32 500 VIII Vaststelling van de begrotingsstaten van het Ministerie van Onderwijs, Cultuur en Wetenschap (VIII) voor het jaar 2011

Nr. 148 BRIEF VAN DE MINISTER VAN ONDERWIJS, CULTUUR EN WETENSCHAP

Aan de Voorzitter van de Tweede Kamer der Staten-Generaal

Den Haag, 10 maart 2011

Met deze brief informeer ik u over een toezegging aan de scholen in Caribisch Nederland die abusievelijk niet als verplichting in de 2e suppletoire begroting 2010 is vermeld (Kamerstukken 32 609 VIII).

Met ingang van 10 oktober 2010 is de minister van OCW verantwoordelijk voor de bekostiging van de scholen, en voor de toekenning en inning van de studiefinanciering in Caribisch Nederland. De reguliere middelen ten behoeve van 2010 zijn gefinancierd door het ministerie van BZK. De uitgaven voor een verbeterprogramma voor de onderwijssector in 2010 en de in 2010 aangegane verplichtingen voor de bekostiging van scholen in 2011, 2012 en 2013 zijn verantwoord op artikel 8 Internationaal Beleid van de OCW-begroting.
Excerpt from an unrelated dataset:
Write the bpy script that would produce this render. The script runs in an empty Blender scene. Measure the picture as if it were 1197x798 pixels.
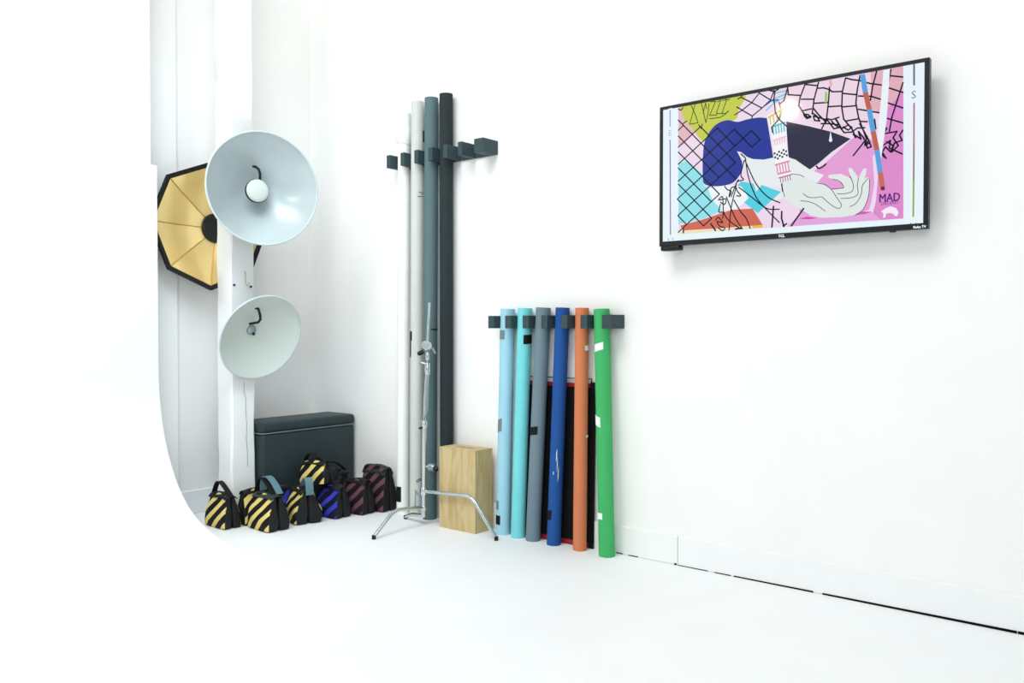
import bpy, bmesh, math, random
from mathutils import Vector, Matrix, noise

random.seed(4)
PI = math.pi
C = bpy.context.scene.collection
W, H = 1197.0, 798.0

# ------------------------------------------------------------------ camera
FPX, YAW, PIT = 981.06, 0.6868, 0.0183
CAM = Vector((0.0, -4.0, 1.2673))
FW = Vector((-math.sin(YAW) * math.cos(PIT), math.cos(YAW) * math.cos(PIT), -math.sin(PIT)))
RT = Vector((math.cos(YAW), math.sin(YAW), 0.0))
UP = RT.cross(FW)
cam = bpy.data.objects.new('camera', bpy.data.cameras.new('camera'))
C.objects.link(cam)
cam.location = CAM
cam.rotation_euler = (PI / 2 - PIT, 0, YAW)
cam.data.sensor_width = 36.0
cam.data.lens = FPX / W * 36.0
cam.data.clip_end = 100
bpy.context.scene.camera = cam


def on(u, v, axis, val):
    """the point of a real plane (axis = val) seen at a measured spot of the photograph"""
    d = FW + RT * ((u - W / 2) / FPX) - UP * ((v - H / 2) / FPX)
    return CAM + d * ((val - CAM[axis]) / d[axis])


# ------------------------------------------------------------------ materials
def lin(c):
    r = []
    for x in c:
        x = x / 255.0
        r.append(x / 12.92 if x <= 0.04045 else ((x + 0.055) / 1.055) ** 2.4)
    return r


def mat(name, rgb, rough=0.6, spec=0.3, metal=0.0, var=0.06, scale=9.0, bump=0.0, bscale=60.0, gain=1.0, emit=None, es=1.0, coat=0.0):
    m = bpy.data.materials.new(name)
    m.use_nodes = True
    nt = m.node_tree
    b = nt.nodes['Principled BSDF']
    col = [min(1, x * gain) for x in lin(rgb)]
    b.inputs['Roughness'].default_value = rough
    b.inputs['Specular IOR Level'].default_value = spec
    b.inputs['Metallic'].default_value = metal
    if coat:
        b.inputs['Coat Weight'].default_value = coat
        b.inputs['Coat Roughness'].default_value = 0.15
    tc = nt.nodes.new('ShaderNodeTexCoord')
    nz = nt.nodes.new('ShaderNodeTexNoise')
    nz.inputs['Scale'].default_value = scale
    nz.inputs['Detail'].default_value = 4
    nt.links.new(tc.outputs['Object'], nz.inputs['Vector'])
    rp = nt.nodes.new('ShaderNodeValToRGB')
    rp.color_ramp.elements[0].position = 0.3
    rp.color_ramp.elements[1].position = 0.7
    rp.color_ramp.elements[0].color = [x * (1 - var) for x in col] + [1]
    rp.color_ramp.elements[1].color = [min(1, x * (1 + var)) for x in col] + [1]
    nt.links.new(nz.outputs['Fac'], rp.inputs['Fac'])
    if emit is not None:
        b.inputs['Base Color'].default_value = (0.004, 0.004, 0.005, 1)
        b.inputs['Emission Color'].default_value = lin(emit) + [1]
        b.inputs['Emission Strength'].default_value = es
    else:
        nt.links.new(rp.outputs['Color'], b.inputs['Base Color'])
    if bump:
        n2 = nt.nodes.new('ShaderNodeTexNoise')
        n2.inputs['Scale'].default_value = bscale
        n2.inputs['Detail'].default_value = 5
        nt.links.new(tc.outputs['Object'], n2.inputs['Vector'])
        bp = nt.nodes.new('ShaderNodeBump')
        bp.inputs['Strength'].default_value = bump
        bp.inputs['Distance'].default_value = 0.004
        nt.links.new(n2.outputs['Fac'], bp.inputs['Height'])
        nt.links.new(bp.outputs['Normal'], b.inputs['Normal'])
    return m


def stripe_mat(name, rgb, dark=(22, 22, 24), period=0.078, duty=0.45, gain=1.0):
    m = mat(name, dark, 0.75, 0.2, var=0.15, bump=0.25, bscale=180)
    nt = m.node_tree
    b = nt.nodes['Principled BSDF']
    base = b.inputs['Base Color'].links[0].from_socket
    tc = nt.nodes['Texture Coordinate']
    sp = nt.nodes.new('ShaderNodeSeparateXYZ')
    nt.links.new(tc.outputs['Object'], sp.inputs[0])
    wz = nt.nodes.new('ShaderNodeTexNoise'); wz.inputs['Scale'].default_value = 7
    nt.links.new(tc.outputs['Object'], wz.inputs['Vector'])

    def mth(op, a, bb):
        n = nt.nodes.new('ShaderNodeMath'); n.operation = op
        for i, x in enumerate((a, bb)):
            if isinstance(x, (int, float)): n.inputs[i].default_value = x
            elif x is not None: nt.links.new(x, n.inputs[i])
        return n.outputs[0]
    s = mth('SUBTRACT', mth('MULTIPLY', sp.outputs['X'], 0.72), mth('MULTIPLY', sp.outputs['Z'], 0.75))
    s = mth('ADD', s, mth('MULTIPLY', wz.outputs['Fac'], 0.03))
    fr = mth('FRACT', mth('DIVIDE', mth('ADD', s, 5.0), period), None)
    mask = mth('LESS_THAN', fr, duty)
    mx = nt.nodes.new('ShaderNodeMix'); mx.data_type = 'RGBA'
    nt.links.new(mask, mx.inputs['Factor'])
    nt.links.new(base, mx.inputs['A'])
    mx.inputs['B'].default_value = [min(1, x * gain) for x in lin(rgb)] + [1]
    nt.links.new(mx.outputs['Result'], b.inputs['Base Color'])
    return m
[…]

In 2010 zijn voorbereidingen getroffen voor de bekostiging van de scholen en de studiefinanciering in 2011. Vooruitlopend op de inwerkingtreding van de onderwijswetgeving is in het najaar van 2010 aan alle schoolbesturen in Caribisch Nederland een brief gestuurd over de hoogte van de onderwijsbekostiging. Het betreft hier meerjarige verplichtingen ter hoogte van € 30 miljoen die abusievelijk niet in de tweede suppletoire begroting van 2010 vermeld zijn terwijl de meerjarige kasruimte wel beschikbaar was. Deze verplichtingen zijn aangegaan om de schoolbesturen op de eilanden zekerheid te bieden voor de komende drie jaar in een tijd waarin veel veranderingen op hen afkomen.

In de slotwet en in het jaarverslag zal deze beleidsmatige mutatie alsnog verwerkt worden.